[REQUIREMENTS]
Extract each line of the material that follows exactly and omit its pictures.

[INFORMATION PROVIDED]
+===+

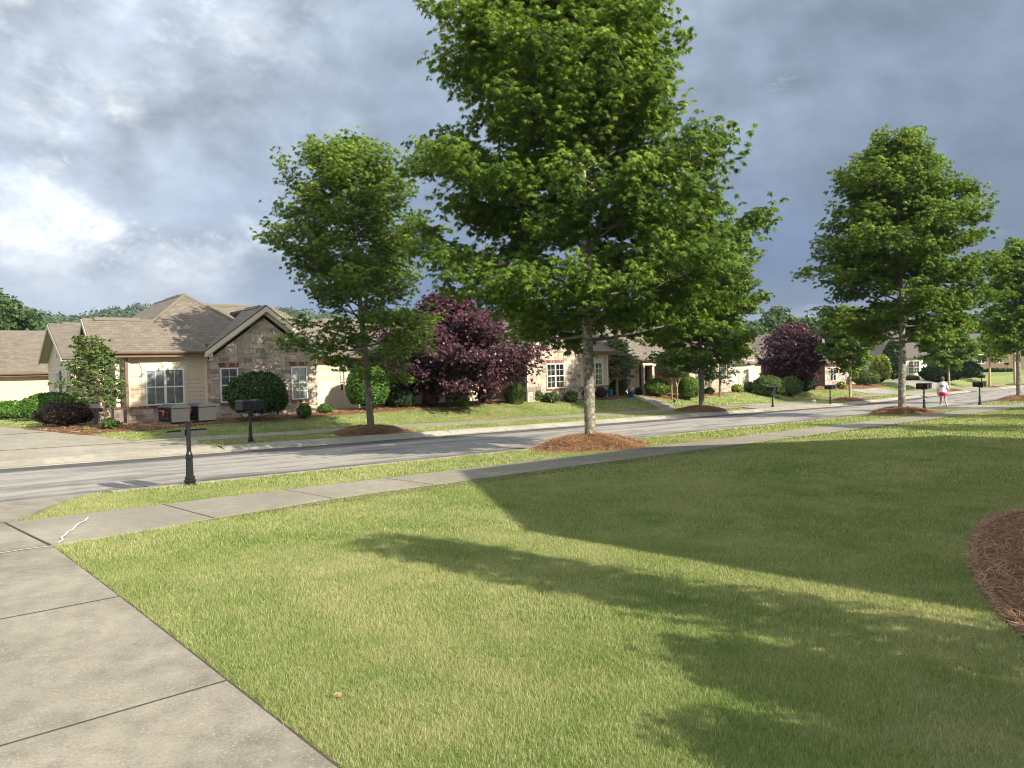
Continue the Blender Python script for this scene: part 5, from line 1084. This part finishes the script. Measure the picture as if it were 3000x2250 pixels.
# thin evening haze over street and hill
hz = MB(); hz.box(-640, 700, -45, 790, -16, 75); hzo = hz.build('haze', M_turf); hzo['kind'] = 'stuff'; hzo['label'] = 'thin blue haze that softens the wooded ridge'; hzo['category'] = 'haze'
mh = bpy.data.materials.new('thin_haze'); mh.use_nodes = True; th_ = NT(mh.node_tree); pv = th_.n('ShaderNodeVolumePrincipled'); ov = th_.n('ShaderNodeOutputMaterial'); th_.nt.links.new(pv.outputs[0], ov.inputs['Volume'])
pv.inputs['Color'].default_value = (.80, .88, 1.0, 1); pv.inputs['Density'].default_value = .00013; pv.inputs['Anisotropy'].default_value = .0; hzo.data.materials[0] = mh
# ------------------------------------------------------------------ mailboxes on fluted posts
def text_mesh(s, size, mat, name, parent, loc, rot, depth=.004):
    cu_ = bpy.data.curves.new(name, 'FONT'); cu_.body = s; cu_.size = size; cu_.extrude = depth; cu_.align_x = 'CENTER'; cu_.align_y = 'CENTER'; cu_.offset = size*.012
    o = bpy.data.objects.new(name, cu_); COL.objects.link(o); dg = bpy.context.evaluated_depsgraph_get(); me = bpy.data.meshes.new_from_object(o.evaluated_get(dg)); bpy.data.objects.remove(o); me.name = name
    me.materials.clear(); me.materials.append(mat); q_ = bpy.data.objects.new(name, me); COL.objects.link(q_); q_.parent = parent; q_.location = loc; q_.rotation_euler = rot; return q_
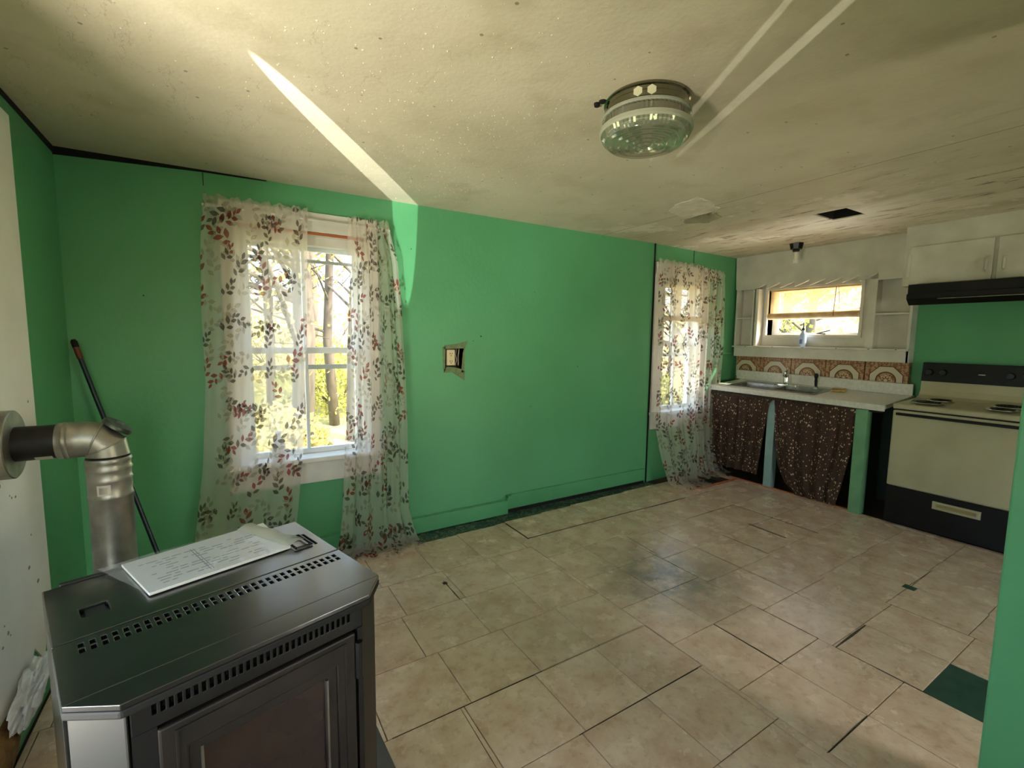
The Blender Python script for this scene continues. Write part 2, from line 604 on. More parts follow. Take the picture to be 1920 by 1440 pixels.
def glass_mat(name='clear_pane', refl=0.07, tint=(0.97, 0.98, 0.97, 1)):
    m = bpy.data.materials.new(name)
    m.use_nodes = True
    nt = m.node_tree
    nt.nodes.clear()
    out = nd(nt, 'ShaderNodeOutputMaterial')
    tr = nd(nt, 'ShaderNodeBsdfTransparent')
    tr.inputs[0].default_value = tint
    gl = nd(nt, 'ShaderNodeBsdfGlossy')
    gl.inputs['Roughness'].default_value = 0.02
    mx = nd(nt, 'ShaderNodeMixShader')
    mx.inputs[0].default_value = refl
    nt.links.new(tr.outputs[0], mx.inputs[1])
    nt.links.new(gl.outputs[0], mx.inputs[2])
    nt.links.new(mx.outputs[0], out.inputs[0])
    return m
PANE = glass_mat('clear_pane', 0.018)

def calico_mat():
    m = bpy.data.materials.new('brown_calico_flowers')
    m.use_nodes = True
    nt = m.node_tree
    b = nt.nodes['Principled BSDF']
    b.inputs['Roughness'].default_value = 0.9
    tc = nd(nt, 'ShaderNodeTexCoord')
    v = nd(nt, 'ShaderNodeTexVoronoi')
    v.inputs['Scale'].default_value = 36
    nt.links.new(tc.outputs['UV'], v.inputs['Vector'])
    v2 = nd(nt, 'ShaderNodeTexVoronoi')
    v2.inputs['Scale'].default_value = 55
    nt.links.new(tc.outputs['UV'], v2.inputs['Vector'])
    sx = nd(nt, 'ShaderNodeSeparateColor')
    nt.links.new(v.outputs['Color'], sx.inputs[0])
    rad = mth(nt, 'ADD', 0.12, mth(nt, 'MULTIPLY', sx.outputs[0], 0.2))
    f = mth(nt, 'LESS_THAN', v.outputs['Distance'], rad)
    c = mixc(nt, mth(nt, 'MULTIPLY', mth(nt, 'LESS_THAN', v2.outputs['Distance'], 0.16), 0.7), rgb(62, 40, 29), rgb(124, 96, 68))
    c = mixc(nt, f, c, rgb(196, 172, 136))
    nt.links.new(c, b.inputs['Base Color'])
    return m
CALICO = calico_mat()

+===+

[THE REPLY]
Continue the Blender Python script for this scene: part 5, from line 1084. This part finishes the script. Measure the picture as if it were 3000x2250 pixels.
# thin evening haze over street and hill
hz = MB(); hz.box(-640, 700, -45, 790, -16, 75); hzo = hz.build('haze', M_turf); hzo['kind'] = 'stuff'; hzo['label'] = 'thin blue haze that softens the wooded ridge'; hzo['category'] = 'haze'
mh = bpy.data.materials.new('thin_haze'); mh.use_nodes = True; th_ = NT(mh.node_tree); pv = th_.n('ShaderNodeVolumePrincipled'); ov = th_.n('ShaderNodeOutputMaterial'); th_.nt.links.new(pv.outputs[0], ov.inputs['Volume'])
pv.inputs['Color'].default_value = (.80, .88, 1.0, 1); pv.inputs['Density'].default_value = .00013; pv.inputs['Anisotropy'].default_value = .0; hzo.data.materials[0] = mh
# ------------------------------------------------------------------ mailboxes on fluted posts
def text_mesh(s, size, mat, name, parent, loc, rot, depth=.004):
    cu_ = bpy.data.curves.new(name, 'FONT'); cu_.body = s; cu_.size = size; cu_.extrude = depth; cu_.align_x = 'CENTER'; cu_.align_y = 'CENTER'; cu_.offset = size*.012
    o = bpy.data.objects.new(name, cu_); COL.objects.link(o); dg = bpy.context.evaluated_depsgraph_get(); me = bpy.data.meshes.new_from_object(o.evaluated_get(dg)); bpy.data.objects.remove(o); me.name = name
    me.materials.clear(); me.materials.append(mat); q_ = bpy.data.objects.new(name, me); COL.objects.link(q_); q_.parent = parent; q_.location = loc; q_.rotation_euler = rot; return q_
The Blender Python script for this scene continues. Write part 2, from line 604 on. More parts follow. Take the picture to be 1920 by 1440 pixels.
def glass_mat(name='clear_pane', refl=0.07, tint=(0.97, 0.98, 0.97, 1)):
    m = bpy.data.materials.new(name)
    m.use_nodes = True
    nt = m.node_tree
    nt.nodes.clear()
    out = nd(nt, 'ShaderNodeOutputMaterial')
    tr = nd(nt, 'ShaderNodeBsdfTransparent')
    tr.inputs[0].default_value = tint
    gl = nd(nt, 'ShaderNodeBsdfGlossy')
    gl.inputs['Roughness'].default_value = 0.02
    mx = nd(nt, 'ShaderNodeMixShader')
    mx.inputs[0].default_value = refl
    nt.links.new(tr.outputs[0], mx.inputs[1])
    nt.links.new(gl.outputs[0], mx.inputs[2])
    nt.links.new(mx.outputs[0], out.inputs[0])
    return m
PANE = glass_mat('clear_pane', 0.018)

def calico_mat():
    m = bpy.data.materials.new('brown_calico_flowers')
    m.use_nodes = True
    nt = m.node_tree
    b = nt.nodes['Principled BSDF']
    b.inputs['Roughness'].default_value = 0.9
    tc = nd(nt, 'ShaderNodeTexCoord')
    v = nd(nt, 'ShaderNodeTexVoronoi')
    v.inputs['Scale'].default_value = 36
    nt.links.new(tc.outputs['UV'], v.inputs['Vector'])
    v2 = nd(nt, 'ShaderNodeTexVoronoi')
    v2.inputs['Scale'].default_value = 55
    nt.links.new(tc.outputs['UV'], v2.inputs['Vector'])
    sx = nd(nt, 'ShaderNodeSeparateColor')
    nt.links.new(v.outputs['Color'], sx.inputs[0])
    rad = mth(nt, 'ADD', 0.12, mth(nt, 'MULTIPLY', sx.outputs[0], 0.2))
    f = mth(nt, 'LESS_THAN', v.outputs['Distance'], rad)
    c = mixc(nt, mth(nt, 'MULTIPLY', mth(nt, 'LESS_THAN', v2.outputs['Distance'], 0.16), 0.7), rgb(62, 40, 29), rgb(124, 96, 68))
    c = mixc(nt, f, c, rgb(196, 172, 136))
    nt.links.new(c, b.inputs['Base Color'])
    return m
CALICO = calico_mat()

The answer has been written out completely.